• [INFORMATION PROVIDED]:
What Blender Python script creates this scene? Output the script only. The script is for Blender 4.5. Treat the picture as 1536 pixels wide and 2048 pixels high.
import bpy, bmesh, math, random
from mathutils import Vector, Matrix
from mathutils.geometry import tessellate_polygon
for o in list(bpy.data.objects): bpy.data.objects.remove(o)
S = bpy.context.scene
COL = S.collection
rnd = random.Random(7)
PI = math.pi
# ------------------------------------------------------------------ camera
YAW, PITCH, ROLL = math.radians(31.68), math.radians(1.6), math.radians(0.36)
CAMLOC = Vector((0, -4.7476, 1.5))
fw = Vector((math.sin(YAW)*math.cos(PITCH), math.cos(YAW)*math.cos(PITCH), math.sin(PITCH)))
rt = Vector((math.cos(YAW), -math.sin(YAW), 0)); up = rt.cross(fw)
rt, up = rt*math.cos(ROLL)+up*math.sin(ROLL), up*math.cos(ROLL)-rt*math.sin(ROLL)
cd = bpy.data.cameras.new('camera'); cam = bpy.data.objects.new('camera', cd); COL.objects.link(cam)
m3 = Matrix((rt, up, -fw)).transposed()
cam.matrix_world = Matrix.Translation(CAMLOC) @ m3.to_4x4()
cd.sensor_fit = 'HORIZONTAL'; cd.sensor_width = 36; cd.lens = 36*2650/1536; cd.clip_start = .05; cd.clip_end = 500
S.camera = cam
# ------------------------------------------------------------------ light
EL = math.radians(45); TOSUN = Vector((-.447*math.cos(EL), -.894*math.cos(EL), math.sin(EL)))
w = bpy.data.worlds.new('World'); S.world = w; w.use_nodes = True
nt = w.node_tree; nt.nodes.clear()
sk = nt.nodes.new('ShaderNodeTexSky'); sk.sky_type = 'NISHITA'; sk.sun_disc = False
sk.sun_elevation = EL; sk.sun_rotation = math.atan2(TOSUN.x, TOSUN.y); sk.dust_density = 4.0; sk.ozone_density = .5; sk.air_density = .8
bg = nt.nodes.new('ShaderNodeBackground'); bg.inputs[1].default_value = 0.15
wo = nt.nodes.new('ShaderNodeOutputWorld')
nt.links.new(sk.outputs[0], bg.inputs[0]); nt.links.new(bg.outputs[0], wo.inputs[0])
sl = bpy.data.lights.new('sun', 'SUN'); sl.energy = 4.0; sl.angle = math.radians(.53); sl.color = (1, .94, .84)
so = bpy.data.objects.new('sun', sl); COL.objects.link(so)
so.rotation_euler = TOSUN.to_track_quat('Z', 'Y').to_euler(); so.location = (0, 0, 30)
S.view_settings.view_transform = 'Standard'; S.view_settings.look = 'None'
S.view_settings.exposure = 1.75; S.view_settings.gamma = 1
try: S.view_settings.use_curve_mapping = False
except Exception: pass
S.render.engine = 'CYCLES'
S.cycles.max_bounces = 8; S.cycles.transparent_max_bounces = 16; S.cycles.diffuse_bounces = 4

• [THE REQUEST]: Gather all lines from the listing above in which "scene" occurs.

• [RESULT OF THIS TASK]:
What Blender Python script creates this scene? Output the script only. The script is for Blender 4.5. Treat the picture as 1536 pixels wide and 2048 pixels high.
S = bpy.context.scene